Cigarette Packaging Rules Enter Discussion
A draft Minister of Health regulation concerning the inclusion of health warnings and information on tobacco and electronic cigarette products has drawn criticism from economists and legal academics. The rule, currently being drafted by the Ministry of Health, is considered to potentially cause economic and legal impacts, as well as increase the circulation of illegal products.
The Ministry of Health previously stated that the policy is a strategic step to control tobacco consumption and protect public health. However, several parties believe the government needs to calculate the policy’s impact more thoroughly before it is ratified.
Permata Bank Chief Economist Josua Pardede said standardised packaging could eliminate a product’s visual identity, including colours and designs that have so far differentiated brands. According to him, this condition could shift competition from product quality to price wars.
“The character of Indonesian consumers is very price-sensitive. If the price of legal products remains high due to excise duties while their appearance is made uniform and quality is difficult to distinguish, consumers will tend not to quit smoking, but rather migrate to cheaper or even illegal products,” Josua said recently.
Josua believes the government needs to be careful in adopting plain packaging policies from developed countries. He said the success of such policies in several countries cannot be separated from law enforcement ecosystems, distribution, and public purchasing power that differ from Indonesia’s.
He cited Australia, which is often used as a reference in tobacco control policy. According to Josua, data from the Australian Bureau of Statistics shows that nicotine consumption from illegal sources increased from 12 percent in 2017 to 80 percent in 2025.
“This surge was triggered by the price difference, with legal products tripling in price due to high excise while illegal product prices remained stable. Indonesia could face a similar risk if the loss of visual appeal drives consumers to switch to cheaper black market products,” he said.
Besides encouraging a shift to illegal products, Josua believes uniform packaging could make counterfeiting easier. Without strong market supervision, the policy risks failing to achieve public health objectives because cheap illegal products could become more accessible, including to minors.

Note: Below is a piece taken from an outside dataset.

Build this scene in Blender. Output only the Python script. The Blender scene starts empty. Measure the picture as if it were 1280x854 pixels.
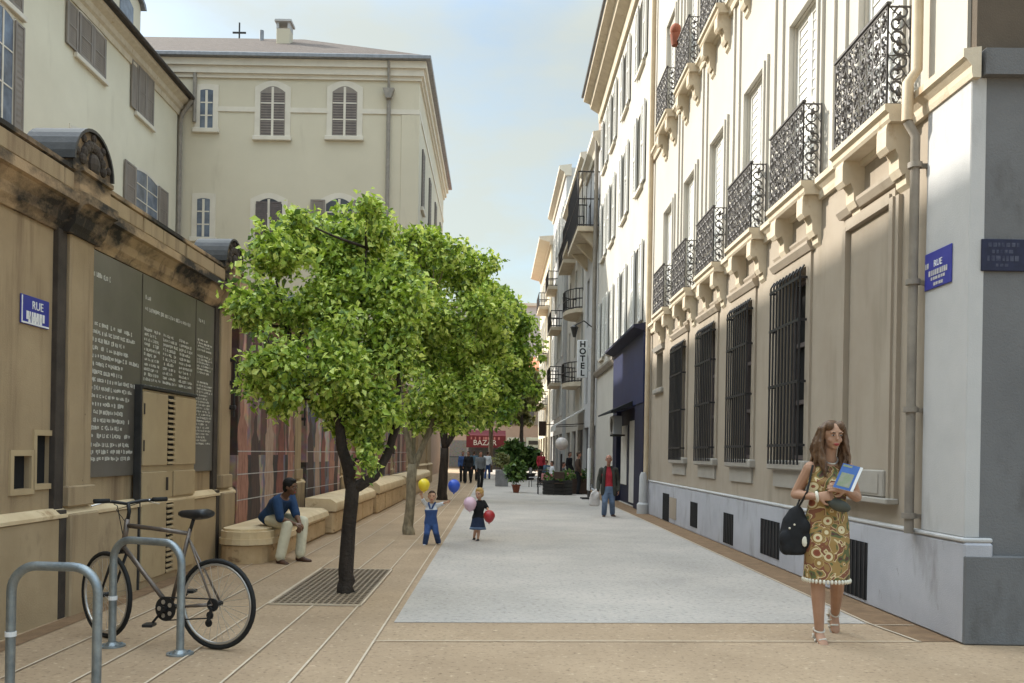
import bpy, math, random
import numpy as np
from mathutils import Vector, Matrix
random.seed(7)
SC = bpy.context.scene
COL = SC.collection
R = math.radians
PI = math.pi
V = Vector
# ------------------------------------------------------------ calibrated view: where a point seen in the photograph stands
F, VX, VY, TH, H = 1100.0, 618.0, 566.0, R(1.0), 1.55
_c, _s = math.cos(TH), math.sin(TH)
def ray(px, py):
    u, v = (px-VX)/F, -(py-VY)/F
    return (_c*u - _s*v, 1.0, _s*u + _c*v)
def GP(px, py, z=0.0):
    r = ray(px, py); t = (z-H)/r[2]; return V((r[0]*t, t, z))
def D(px, py, Y):
    r = ray(px, py); return V((r[0]*Y, Y, H+r[2]*Y))
def WX(px, py, X):
    r = ray(px, py); t = X/r[0]; return t, H+r[2]*t
SUN_E,SKY_E,EXPO,CL_LO,CL_HI,CLOUD,ZEN=3.1,.097,1.22,.04,.76,(3.55,3.4,3.05),5.2
# ------------------------------------------------------------ scene helpers
OFF = {}
def tag(o, label=None, cat=None, group=None, kind=None):
    if label: o['label'] = label
    if cat: o['category'] = cat
    if group: o['group'] = group
    if kind: o['kind'] = kind
    return o
def thing(name, label, cat, loc=(0,0,0), rotz=0, group=None, off=None):
    o = bpy.data.objects.new(name, None); COL.objects.link(o)
    o.empty_display_size = .2
    o.location = loc; o.rotation_euler = (0,0,rotz)
    OFF[o.name] = V(off) if off is not None else V(loc)
    return tag(o, label, cat, group)
def off_of(p):
    while p.parent: p = p.parent
    return OFF.get(p.name, V((0,0,0)))
def copytree(o, parent=None):
    c = o.copy(); COL.objects.link(c)
    if parent is not None: c.parent = parent
    for ch in list(o.children): copytree(ch, c)
    return c
class MB:
    def __init__(s): s.v=[]; s.f=[]; s.m=[]; s.cur=0; s.cuts=[]
    def mark(s): s.cuts.append((len(s.v),len(s.f))); return s
    def add(s, vs, fs):
        b=len(s.v); s.v.extend([tuple(x) for x in vs]); s.f.extend([tuple(i+b for i in f) for f in fs]); s.m.extend([s.cur]*len(fs)); return s
    def box(s,x0,x1,y0,y1,z0,z1):
        vs=[(x,y,z) for z in (z0,z1) for y in (y0,y1) for x in (x0,x1)]
        return s.add(vs,[(0,2,3,1),(4,5,7,6),(0,1,5,4),(2,6,7,3),(0,4,6,2),(1,3,7,5)])
    def bbox(s,x0,x1,y0,y1,z0,z1,b=.01):
        # box with chamfered edges along every side
        xs,ys,zs=(x0,x1),(y0,y1),(z0,z1); b=min(b,abs(x1-x0)*.45,abs(y1-y0)*.45,abs(z1-z0)*.45)
        import itertools
        vs=[];idx={}
        for i,j,k in itertools.product((0,1),repeat=3):
            sx,sy,sz=(1,-1)[i],(1,-1)[j],(1,-1)[k]
            p=(xs[i],ys[j],zs[k])
            idx[i,j,k,0]=len(vs); vs.append((p[0],p[1]+sy*b,p[2]+sz*b))
            idx[i,j,k,1]=len(vs); vs.append((p[0]+sx*b,p[1],p[2]+sz*b))
            idx[i,j,k,2]=len(vs); vs.append((p[0]+sx*b,p[1]+sy*b,p[2]))
        I=lambda i,j,k,a: idx[i,j,k,a]
        fs=[]
        for i in (0,1):
            fs.append([I(i,0,0,0),I(i,1,0,0),I(i,1,1,0),I(i,0,1,0)])
            fs.append([I(0,i,0,1),I(1,i,0,1),I(1,i,1,1),I(0,i,1,1)])
            fs.append([I(0,0,i,2),I(1,0,i,2),I(1,1,i,2),I(0,1,i,2)])
        for a in (0,1):
            for c in (0,1):
                fs.append([I(a,c,0,0),I(a,c,1,0),I(a,c,1,1),I(a,c,0,1)])
                fs.append([I(a,0,c,0),I(a,1,c,0),I(a,1,c,2),I(a,0,c,2)])
                fs.append([I(0,a,c,1),I(1,a,c,1),I(1,a,c,2),I(0,a,c,2)])
        for i,j,k in itertools.product((0,1),repeat=3):
            fs.append([I(i,j,k,0),I(i,j,k,1),I(i,j,k,2)])
        return s.add(vs,fs)
    def prism(s,poly,axis,a0,a1):
        # poly: list of 2-D points; axis 'x': (y,z), 'y': (x,z), 'z': (x,y)
        n=len(poly)
        def P(p,a):
            return (a,p[0],p[1]) if axis=='x' else (p[0],a,p[1]) if axis=='y' else (p[0],p[1],a)
        vs=[P(p,a0) for p in poly]+[P(p,a1) for p in poly]
        fs=[tuple(range(n))[::-1],tuple(range(n,2*n))]+[(i,(i+1)%n,n+(i+1)%n,n+i) for i in range(n)]
        return s.add(vs,fs)
    def tube(s,pts,r,seg=10,caps=True,closed=False):
        pts=[V(p) for p in pts]; n=len(pts)
        rs=r if isinstance(r,(list,tuple)) else [r]*n
        vs=[];u=None
        for i,p in enumerate(pts):
            if closed: t=(pts[(i+1)%n]-pts[i-1])
            else: t=(pts[min(i+1,n-1)]-pts[max(i-1,0)])
            t.normalize()
            if u is None:
                u=t.orthogonal().normalized()
            else:
                u=(u-t*u.dot(t))
                if u.length<1e-5: u=t.orthogonal()
                u.normalize()
            w=t.cross(u)
            for k in range(seg):
                a=2*PI*k/seg; vs.append(p+(u*math.cos(a)+w*math.sin(a))*rs[i])
        fs=[]
        for i in range(n if closed else n-1):
            j=(i+1)%n
            for k in range(seg):
                fs.append((i*seg+k,i*seg+(k+1)%seg,j*seg+(k+1)%seg,j*seg+k))
        if caps and not closed:
            fs.append(tuple(range(seg))[::-1]); fs.append(tuple((n-1)*seg+k for k in range(seg)))
        return s.add(vs,fs)
    def ell(s,c,rx,ry,rz,M=None,seg=14,rings=9):
        c=V(c); vs=[];fs=[]
        for i in range(rings+1):
            th=PI*i/rings
            for k in range(seg):
                a=2*PI*k/seg
                p=V((rx*math.sin(th)*math.cos(a),ry*math.sin(th)*math.sin(a),rz*math.cos(th)))
                if M is not None: p=M@p
                vs.append(c+p)
        for i in range(rings):
            for k in range(seg):
                fs.append((i*seg+k,(i+1)*seg+k,(i+1)*seg+(k+1)%seg,i*seg+(k+1)%seg))
        return s.add(vs,fs)
    def cap(s,p0,r0,p1,r1):
        s.tube([p0,p1],[r0,r1],10); s.ell(p0,r0,r0,r0,seg=10,rings=6); s.ell(p1,r1,r1,r1,seg=10,rings=6); return s
    def limb(s,pts,rs):
        for i in range(len(pts)-1): s.cap(pts[i],rs[i],pts[i+1],rs[i+1])
        return s
    def loft(s,rings,seg=18):
        # rings: (centre, u axis, v axis, a, b)
        vs=[];n=len(rings)
        for c,u,v,a,b in rings:
            for k in range(seg):
                t=2*PI*k/seg; vs.append(V(c)+V(u)*(a*math.cos(t))+V(v)*(b*math.sin(t)))
        fs=[(i*seg+k,i*seg+(k+1)%seg,(i+1)*seg+(k+1)%seg,(i+1)*seg+k) for i in range(n-1) for k in range(seg)]
        fs+= [tuple(range(seg))[::-1],tuple((n-1)*seg+k for k in range(seg))]
        return s.add(vs,fs)
    def lathe(s,c,prof,seg=20):
        c=V(c)
        return s.loft([(c+V((0,0,z)),(1,0,0),(0,1,0),r,r) for r,z in prof],seg)
    def build(s,name,mats,parent=None,smooth=False,label=None,kind=None,off=None):
        if s.cuts:
            cs=s.cuts+[(len(s.v),len(s.f))]; s.cuts=[]
            for (v0,f0),(v1,f1) in zip(cs,cs[1:]):
                t=MB(); t.v=s.v[v0:v1]; t.f=[tuple(i-v0 for i in f) for f in s.f[f0:f1]]; t.m=[0]*len(t.f); o=t.build(name,mats,parent,smooth,label,kind,off)
            return o
        me=bpy.data.meshes.new(name)
        o3=off if off is not None else (off_of(parent) if parent else V((0,0,0)))
        vs=[(a-o3[0],b-o3[1],c-o3[2]) for a,b,c in s.v]
        me.from_pydata(vs,[],s.f)
        ms=mats if isinstance(mats,(list,tuple)) else [mats]
        for m in ms: me.materials.append(m)
        if len(ms)>1: me.polygons.foreach_set('material_index',s.m)
        if smooth:
            me.polygons.foreach_set('use_smooth',[True]*len(me.polygons))
            if smooth!='all': 
                try: me.set_sharp_from_angle(angle=R(40))
                except Exception: pass
        me.update()
        o=bpy.data.objects.new(name,me); COL.objects.link(o)
        if parent: o.parent=parent
        if label: o['label']=label
        if kind: o['kind']=kind
        return o
def voxel(o,size,it=3):
    m=o.modifiers.new('remesh','REMESH'); m.mode='VOXEL'; m.voxel_size=size; m.use_smooth_shade=True
    m=o.modifiers.new('smooth','SMOOTH'); m.factor=.5; m.iterations=it
    return o
def wall_holes(mb,x0,depth,y0,y1,z0,z1,holes):
    """wall face in the plane x=x0 with openings (ya,yb,za,zb); reveals run to x0+depth"""
    ys=sorted({y0,y1,*[h[0] for h in holes],*[h[1] for h in holes]}); zs=sorted({z0,z1,*[h[2] for h in holes],*[h[3] for h in holes]})
    ys=[y for y in ys if y0<=y<=y1]; zs=[z for z in zs if z0<=z<=z1]
    for a,b in zip(ys,ys[1:]):
        for c,d in zip(zs,zs[1:]):
            my,mz=(a+b)/2,(c+d)/2
            if any(h[0]<my<h[1] and h[2]<mz<h[3] for h in holes): continue
            mb.add([(x0,a,c),(x0,b,c),(x0,b,d),(x0,a,d)],[(0,1,2,3)])
    for a,b,c,d in holes:
        x1=x0+depth
        mb.add([(x0,a,c),(x0,b,c),(x0,b,d),(x0,a,d),(x1,a,c),(x1,b,c),(x1,b,d),(x1,a,d)],[(0,1,5,4),(1,2,6,5),(2,3,7,6),(3,0,4,7)])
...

From an industrial perspective, Josua warned that the policy could impact the entire tobacco product supply chain. Affected sectors include manufacturers, packaging printers, distributors, retailers, and tobacco and clove farmers.
“Amid a challenging national economic situation, this regulatory uncertainty forces businesses to seek efficiency by holding back investment and reducing production. As a result, the risk of mass layoffs among the productive age workforce increases sharply,” Josua said.
He added that policies suppressing labour-intensive industries must be prepared carefully so as not to disrupt public purchasing power. According to him, workforce mitigation programmes through vocational training and apprenticeships are not yet specific enough to anticipate the direct impact on workers in the tobacco sector.
Josua urged the government not to immediately ratify the regulation before fulfilling three prerequisites. These are the issuance of a balanced regulatory impact assessment, strengthening the supervision of illegal cigarettes through a digital tracking system, and providing a sufficient transition period for the entire industrial supply chain, including small businesses.
Criticism also came from a legal perspective. The Head of the Constitutional Law Programme at UIN Sunan Kalijaga Yogyakarta, Gugun El Guyanie, assessed that the draft regulation could potentially exceed legal authority if it mandates comprehensive plain packaging.
According to Gugun, neither the Health Law nor Government Regulation Number 28 of 2024 contains an explicit order regarding packaging standardisation. He also believes the rule could conflict with Law Number 20 of 2016 on Trademarks and Geographical Indications.
“If the draft Minister of Health regulation later imposes comprehensive plain packaging rules, then its substance has exceeded the norms provided by the higher-level Government Regulation. This policy also directly collides with Law Number 20 of 2016 on Trademarks and Geographical Indications, which grants exclusive rights to trademark owners to use their visual identity,” Gugun said.
Gugun also highlighted potential legal certainty issues. He assessed that the approach to tobacco products differs from other products that also carry health risks, such as alcoholic beverages or sugar-sweetened drinks.
According to him, weak legal certainty could affect the investment climate. Furthermore, the policy is considered to potentially impact state revenue from excise duties and non-tax state revenue from trademark registrations.
Critics are asking the government to disclose the impact study and prepare a roadmap before implementing the packaging standardisation rule. Without regulatory readiness, supervision, and a transition period, the policy is deemed to risk creating new problems for industry, labour, and law enforcement against illegal cigarettes.